[Entries with scene source code]
________________________________________
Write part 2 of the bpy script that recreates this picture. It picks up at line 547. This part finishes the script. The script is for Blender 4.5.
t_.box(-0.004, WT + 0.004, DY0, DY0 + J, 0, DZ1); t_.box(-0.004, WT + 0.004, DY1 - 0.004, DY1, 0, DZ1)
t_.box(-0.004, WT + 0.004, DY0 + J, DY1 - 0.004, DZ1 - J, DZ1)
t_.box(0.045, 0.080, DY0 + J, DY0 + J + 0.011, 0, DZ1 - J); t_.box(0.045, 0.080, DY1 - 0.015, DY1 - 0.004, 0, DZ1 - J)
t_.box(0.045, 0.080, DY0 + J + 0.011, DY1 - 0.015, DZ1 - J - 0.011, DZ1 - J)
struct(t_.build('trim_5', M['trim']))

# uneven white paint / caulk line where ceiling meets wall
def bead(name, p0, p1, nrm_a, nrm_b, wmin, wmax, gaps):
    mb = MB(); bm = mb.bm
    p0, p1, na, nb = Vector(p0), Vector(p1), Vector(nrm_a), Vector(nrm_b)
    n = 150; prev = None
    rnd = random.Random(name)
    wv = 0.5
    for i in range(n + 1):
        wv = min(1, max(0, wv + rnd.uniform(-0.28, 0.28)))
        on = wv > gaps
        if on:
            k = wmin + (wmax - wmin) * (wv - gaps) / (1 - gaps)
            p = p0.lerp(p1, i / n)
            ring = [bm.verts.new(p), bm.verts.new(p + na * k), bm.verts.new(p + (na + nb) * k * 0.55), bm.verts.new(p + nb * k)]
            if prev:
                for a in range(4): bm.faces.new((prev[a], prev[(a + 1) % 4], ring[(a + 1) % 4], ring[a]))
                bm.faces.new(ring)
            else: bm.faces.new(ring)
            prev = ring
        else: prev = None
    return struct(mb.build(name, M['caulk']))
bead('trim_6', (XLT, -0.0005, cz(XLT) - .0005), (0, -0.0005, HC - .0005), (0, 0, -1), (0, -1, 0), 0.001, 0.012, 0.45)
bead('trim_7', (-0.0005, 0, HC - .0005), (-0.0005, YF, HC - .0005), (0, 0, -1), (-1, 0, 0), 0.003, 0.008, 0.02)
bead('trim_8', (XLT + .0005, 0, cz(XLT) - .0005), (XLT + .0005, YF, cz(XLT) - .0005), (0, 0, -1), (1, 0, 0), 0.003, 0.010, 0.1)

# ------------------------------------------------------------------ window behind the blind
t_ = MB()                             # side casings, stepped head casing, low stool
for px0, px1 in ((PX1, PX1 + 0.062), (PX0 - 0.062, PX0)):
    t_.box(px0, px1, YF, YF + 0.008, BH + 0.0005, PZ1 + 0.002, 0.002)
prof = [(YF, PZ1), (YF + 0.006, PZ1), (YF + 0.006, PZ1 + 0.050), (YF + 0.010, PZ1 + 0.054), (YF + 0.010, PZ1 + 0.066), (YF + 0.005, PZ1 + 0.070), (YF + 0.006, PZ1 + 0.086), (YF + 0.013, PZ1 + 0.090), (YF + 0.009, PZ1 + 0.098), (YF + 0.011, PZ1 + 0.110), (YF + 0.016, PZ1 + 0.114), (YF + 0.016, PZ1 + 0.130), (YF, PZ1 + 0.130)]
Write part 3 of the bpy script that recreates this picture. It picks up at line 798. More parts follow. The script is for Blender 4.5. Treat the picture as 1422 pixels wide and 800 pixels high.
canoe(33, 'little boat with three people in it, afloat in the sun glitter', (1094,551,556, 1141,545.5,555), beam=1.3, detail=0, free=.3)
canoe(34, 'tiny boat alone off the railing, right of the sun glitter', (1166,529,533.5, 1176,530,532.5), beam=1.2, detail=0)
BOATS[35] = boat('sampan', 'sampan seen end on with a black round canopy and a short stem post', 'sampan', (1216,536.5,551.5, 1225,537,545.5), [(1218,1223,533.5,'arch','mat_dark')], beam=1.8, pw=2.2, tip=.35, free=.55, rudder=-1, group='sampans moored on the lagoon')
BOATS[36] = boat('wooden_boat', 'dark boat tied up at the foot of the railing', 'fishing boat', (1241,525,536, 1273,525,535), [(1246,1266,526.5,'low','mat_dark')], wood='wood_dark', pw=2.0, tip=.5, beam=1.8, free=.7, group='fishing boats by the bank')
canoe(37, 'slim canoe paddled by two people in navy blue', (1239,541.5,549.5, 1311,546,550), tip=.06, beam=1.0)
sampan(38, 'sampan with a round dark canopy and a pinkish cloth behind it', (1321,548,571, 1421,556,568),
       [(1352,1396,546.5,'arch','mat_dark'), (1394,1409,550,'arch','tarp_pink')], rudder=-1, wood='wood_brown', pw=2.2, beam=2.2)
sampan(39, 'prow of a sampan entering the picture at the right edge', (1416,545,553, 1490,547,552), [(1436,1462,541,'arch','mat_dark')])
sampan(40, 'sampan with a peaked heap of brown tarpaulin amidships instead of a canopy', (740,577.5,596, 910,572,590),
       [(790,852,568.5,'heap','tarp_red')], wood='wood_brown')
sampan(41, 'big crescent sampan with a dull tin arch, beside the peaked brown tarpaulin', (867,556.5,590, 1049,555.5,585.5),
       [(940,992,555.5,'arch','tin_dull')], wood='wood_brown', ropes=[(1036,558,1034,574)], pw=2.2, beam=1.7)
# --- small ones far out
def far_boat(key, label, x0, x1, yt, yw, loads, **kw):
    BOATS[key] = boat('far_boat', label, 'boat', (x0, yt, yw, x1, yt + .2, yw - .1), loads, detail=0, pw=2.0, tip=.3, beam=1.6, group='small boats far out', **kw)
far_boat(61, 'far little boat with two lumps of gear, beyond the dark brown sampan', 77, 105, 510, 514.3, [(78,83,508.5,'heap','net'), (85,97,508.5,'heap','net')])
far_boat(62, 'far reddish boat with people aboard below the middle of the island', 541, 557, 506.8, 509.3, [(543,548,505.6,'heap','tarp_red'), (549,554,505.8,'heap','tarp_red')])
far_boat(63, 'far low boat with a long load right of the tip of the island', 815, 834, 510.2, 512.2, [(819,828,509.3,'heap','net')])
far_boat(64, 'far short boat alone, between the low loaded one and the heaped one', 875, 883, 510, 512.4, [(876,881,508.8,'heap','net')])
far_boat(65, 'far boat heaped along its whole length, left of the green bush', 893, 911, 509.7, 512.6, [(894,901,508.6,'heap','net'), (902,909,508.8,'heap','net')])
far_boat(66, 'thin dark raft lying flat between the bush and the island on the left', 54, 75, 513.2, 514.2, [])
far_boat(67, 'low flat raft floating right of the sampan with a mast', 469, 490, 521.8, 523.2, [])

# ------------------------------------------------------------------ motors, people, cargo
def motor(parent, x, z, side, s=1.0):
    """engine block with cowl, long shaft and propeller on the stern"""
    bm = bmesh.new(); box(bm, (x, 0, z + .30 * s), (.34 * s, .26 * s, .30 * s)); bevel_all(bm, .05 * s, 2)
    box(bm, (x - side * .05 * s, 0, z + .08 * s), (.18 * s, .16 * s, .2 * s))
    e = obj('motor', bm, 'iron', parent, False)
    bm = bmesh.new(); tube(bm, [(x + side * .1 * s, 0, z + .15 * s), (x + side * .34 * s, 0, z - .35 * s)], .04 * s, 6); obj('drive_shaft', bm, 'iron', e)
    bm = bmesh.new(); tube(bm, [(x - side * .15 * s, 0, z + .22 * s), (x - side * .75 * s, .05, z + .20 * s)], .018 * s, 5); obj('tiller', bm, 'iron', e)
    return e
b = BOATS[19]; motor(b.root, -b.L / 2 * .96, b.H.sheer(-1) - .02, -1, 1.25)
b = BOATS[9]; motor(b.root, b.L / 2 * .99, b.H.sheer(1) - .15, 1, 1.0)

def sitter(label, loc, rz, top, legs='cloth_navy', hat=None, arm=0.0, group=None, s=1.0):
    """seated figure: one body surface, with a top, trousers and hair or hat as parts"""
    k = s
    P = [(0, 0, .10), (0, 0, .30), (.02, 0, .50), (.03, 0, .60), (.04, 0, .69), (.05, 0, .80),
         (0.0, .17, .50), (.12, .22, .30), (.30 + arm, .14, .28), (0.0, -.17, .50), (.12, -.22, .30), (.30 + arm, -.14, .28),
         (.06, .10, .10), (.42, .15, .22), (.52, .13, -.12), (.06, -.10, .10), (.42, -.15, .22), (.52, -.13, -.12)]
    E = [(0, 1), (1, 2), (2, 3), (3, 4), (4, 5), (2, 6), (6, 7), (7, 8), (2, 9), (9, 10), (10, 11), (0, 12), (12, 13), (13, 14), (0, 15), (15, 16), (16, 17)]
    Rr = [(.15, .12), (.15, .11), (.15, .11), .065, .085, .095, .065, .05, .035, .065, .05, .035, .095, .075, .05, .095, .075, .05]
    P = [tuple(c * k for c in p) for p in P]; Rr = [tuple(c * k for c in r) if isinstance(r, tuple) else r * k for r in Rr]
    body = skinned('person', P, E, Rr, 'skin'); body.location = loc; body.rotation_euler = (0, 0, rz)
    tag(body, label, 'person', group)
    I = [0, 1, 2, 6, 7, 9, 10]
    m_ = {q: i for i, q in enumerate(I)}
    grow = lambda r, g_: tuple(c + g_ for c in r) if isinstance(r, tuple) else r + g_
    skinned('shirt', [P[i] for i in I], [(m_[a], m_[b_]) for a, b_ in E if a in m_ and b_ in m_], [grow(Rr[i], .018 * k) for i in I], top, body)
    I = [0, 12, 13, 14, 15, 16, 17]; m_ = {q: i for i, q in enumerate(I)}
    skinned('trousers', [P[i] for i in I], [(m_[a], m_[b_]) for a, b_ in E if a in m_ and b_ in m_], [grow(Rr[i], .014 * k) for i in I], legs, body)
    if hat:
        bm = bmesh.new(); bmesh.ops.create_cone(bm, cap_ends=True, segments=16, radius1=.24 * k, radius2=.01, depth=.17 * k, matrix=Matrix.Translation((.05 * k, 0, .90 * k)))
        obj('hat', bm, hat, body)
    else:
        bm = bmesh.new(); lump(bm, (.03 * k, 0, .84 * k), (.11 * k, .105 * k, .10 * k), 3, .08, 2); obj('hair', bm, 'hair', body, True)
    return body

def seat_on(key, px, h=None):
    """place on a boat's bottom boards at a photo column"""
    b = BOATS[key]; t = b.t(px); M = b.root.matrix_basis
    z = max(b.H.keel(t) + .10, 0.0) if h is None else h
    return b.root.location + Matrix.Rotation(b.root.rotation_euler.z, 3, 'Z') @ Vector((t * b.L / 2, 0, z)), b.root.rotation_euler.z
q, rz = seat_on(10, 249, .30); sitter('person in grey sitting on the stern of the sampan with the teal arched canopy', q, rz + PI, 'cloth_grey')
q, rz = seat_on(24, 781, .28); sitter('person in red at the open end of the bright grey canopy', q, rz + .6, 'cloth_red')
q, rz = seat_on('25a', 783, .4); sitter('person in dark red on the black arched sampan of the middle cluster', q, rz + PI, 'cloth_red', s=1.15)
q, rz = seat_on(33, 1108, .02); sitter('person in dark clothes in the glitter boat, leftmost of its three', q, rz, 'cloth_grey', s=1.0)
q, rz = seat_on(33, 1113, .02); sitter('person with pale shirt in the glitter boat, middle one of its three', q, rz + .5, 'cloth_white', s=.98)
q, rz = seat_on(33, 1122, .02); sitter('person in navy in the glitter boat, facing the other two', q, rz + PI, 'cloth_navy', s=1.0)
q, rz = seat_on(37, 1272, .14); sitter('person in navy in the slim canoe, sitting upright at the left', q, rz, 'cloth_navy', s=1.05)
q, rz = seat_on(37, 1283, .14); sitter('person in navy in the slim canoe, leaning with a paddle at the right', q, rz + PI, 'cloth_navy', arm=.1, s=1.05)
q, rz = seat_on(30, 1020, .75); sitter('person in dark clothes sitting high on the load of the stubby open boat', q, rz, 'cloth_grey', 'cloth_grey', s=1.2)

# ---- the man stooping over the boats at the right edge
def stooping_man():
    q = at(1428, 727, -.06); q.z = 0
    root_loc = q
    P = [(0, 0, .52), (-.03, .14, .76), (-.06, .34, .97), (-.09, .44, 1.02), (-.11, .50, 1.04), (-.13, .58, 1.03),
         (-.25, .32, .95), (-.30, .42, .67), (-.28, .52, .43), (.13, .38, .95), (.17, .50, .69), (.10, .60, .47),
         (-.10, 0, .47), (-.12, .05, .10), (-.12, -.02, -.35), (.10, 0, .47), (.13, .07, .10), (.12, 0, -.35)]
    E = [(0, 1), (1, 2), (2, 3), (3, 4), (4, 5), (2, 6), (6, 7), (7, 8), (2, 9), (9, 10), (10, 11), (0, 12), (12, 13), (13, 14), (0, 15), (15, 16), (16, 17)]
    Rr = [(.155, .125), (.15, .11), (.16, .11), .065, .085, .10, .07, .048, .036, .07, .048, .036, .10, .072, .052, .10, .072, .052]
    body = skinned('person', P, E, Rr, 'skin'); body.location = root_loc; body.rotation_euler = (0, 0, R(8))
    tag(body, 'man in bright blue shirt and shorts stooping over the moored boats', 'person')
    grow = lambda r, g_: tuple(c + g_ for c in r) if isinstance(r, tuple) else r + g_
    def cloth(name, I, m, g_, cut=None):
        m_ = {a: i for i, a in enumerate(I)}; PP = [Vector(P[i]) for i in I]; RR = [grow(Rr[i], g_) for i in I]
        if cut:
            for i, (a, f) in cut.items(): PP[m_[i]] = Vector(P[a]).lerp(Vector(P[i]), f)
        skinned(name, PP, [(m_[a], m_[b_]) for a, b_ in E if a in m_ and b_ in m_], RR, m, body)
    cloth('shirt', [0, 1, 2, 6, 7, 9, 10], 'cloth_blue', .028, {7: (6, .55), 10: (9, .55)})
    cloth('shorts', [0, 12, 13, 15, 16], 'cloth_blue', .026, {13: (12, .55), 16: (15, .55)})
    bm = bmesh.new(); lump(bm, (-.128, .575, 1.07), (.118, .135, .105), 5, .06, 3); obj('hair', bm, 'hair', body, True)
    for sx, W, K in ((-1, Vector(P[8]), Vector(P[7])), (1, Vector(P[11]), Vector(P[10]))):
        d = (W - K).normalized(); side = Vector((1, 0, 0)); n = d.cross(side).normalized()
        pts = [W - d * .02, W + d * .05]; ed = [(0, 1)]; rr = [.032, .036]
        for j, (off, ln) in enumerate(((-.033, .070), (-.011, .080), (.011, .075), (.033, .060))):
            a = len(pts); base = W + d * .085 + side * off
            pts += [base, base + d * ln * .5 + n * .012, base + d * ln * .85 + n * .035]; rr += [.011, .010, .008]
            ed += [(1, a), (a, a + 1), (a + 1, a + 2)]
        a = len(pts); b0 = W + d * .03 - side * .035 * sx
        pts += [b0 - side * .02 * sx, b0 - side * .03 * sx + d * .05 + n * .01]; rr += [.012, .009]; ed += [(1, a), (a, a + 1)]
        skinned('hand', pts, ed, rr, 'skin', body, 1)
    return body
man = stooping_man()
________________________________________
Starting at the top of the data above, repeat every line exactly until the line containing "struct(t_.build('trim_5', M['trim']))" has been given, then stop.

- [Reply to the exercise]
Write part 2 of the bpy script that recreates this picture. It picks up at line 547. This part finishes the script. The script is for Blender 4.5.
t_.box(-0.004, WT + 0.004, DY0, DY0 + J, 0, DZ1); t_.box(-0.004, WT + 0.004, DY1 - 0.004, DY1, 0, DZ1)
t_.box(-0.004, WT + 0.004, DY0 + J, DY1 - 0.004, DZ1 - J, DZ1)
t_.box(0.045, 0.080, DY0 + J, DY0 + J + 0.011, 0, DZ1 - J); t_.box(0.045, 0.080, DY1 - 0.015, DY1 - 0.004, 0, DZ1 - J)
t_.box(0.045, 0.080, DY0 + J + 0.011, DY1 - 0.015, DZ1 - J - 0.011, DZ1 - J)
struct(t_.build('trim_5', M['trim']))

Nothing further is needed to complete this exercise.